Разоружение курдов Мансур-бека. В гостях у его сына

Разоружение курдов Мансур-бека. В гостях у его сына

Полку приказано вернуться назад, расположиться в селе Хошаб и обезоружить курдов погибшего Мансур-бека. Конно-горной батарее и сотне пограничников — следовать в Ван.

1-й Кавказский полк — в Хошабе. Сдача оружия курдами шла туго. Мы все отлично понимали, что для кочевника-курда сдать свое ружье словно вынуть сердце из своего существа. Оружие, ими сдаваемое, было все старинное — однозарядные винтовки системы «Пибоди». Все это был чистый хлам. Десятизарядные винтовки системы Маузера со свинцовыми пулями крупного калибра, которые они очень любили и которыми были вооружены почти поголовно, явно они спрятали.

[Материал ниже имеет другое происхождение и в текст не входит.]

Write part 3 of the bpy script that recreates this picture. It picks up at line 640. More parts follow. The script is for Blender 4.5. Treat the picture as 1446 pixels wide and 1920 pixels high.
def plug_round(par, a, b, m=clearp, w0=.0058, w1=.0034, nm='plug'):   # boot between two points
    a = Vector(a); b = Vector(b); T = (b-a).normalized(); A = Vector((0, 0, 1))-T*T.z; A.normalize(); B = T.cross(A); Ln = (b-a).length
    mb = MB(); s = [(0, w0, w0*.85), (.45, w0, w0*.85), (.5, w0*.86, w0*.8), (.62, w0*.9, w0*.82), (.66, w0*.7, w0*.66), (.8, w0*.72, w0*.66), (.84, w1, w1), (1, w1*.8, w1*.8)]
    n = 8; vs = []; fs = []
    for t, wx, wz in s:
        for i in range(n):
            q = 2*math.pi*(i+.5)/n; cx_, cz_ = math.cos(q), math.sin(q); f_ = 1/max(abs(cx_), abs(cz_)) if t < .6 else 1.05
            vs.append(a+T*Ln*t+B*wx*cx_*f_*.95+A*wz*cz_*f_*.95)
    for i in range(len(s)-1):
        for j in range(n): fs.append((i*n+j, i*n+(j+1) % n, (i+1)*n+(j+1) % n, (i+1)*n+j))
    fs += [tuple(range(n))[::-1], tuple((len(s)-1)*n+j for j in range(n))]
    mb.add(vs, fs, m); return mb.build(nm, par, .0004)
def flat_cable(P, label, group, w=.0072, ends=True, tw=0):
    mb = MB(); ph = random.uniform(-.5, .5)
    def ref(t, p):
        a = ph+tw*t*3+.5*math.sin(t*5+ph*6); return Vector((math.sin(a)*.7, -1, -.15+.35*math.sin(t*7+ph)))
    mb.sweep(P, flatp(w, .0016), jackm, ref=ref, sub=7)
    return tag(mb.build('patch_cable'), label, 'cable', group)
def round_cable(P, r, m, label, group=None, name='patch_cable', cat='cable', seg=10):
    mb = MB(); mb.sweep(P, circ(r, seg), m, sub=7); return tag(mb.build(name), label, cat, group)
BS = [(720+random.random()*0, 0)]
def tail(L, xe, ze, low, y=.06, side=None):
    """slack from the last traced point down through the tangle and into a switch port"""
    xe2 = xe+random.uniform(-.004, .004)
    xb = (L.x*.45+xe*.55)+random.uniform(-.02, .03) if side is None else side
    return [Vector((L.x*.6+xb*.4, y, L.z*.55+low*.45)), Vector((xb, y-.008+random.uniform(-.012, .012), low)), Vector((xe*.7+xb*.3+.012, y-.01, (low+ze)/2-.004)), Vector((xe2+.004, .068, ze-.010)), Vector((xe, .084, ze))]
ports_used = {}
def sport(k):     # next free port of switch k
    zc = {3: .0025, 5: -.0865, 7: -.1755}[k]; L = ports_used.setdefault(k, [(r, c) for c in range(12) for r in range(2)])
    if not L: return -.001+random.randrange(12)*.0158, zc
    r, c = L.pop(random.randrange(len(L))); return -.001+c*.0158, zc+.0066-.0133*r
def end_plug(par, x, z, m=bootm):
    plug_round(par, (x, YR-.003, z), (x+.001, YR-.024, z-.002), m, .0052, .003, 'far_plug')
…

Разоружение затянулось. Из любопытства узнать, как живут курды, мы, молодежь, решили поехать к ним. Нас семеро: Кулабухов, Некрасов, Леурда, Мацак, Поволоцкий, Винников и я. При нас семь конных вестовых в полном вооружении и переводчик с винтовкой. Получился отряд в 15 человек. Двинулись к ним в горы. Выехали, конечно, с разрешения командира полка.

О переводчиках-армянах. Они были вольнонаемные, и при каждой сотне. Одеты в черкески, при кинжалах и винтовках. Лошади и седла, как и питание, — от сотни. Они были одновременно и воинами. Порою брались в сильные офицерские разъезды. Платили им 30 рублей в месяц.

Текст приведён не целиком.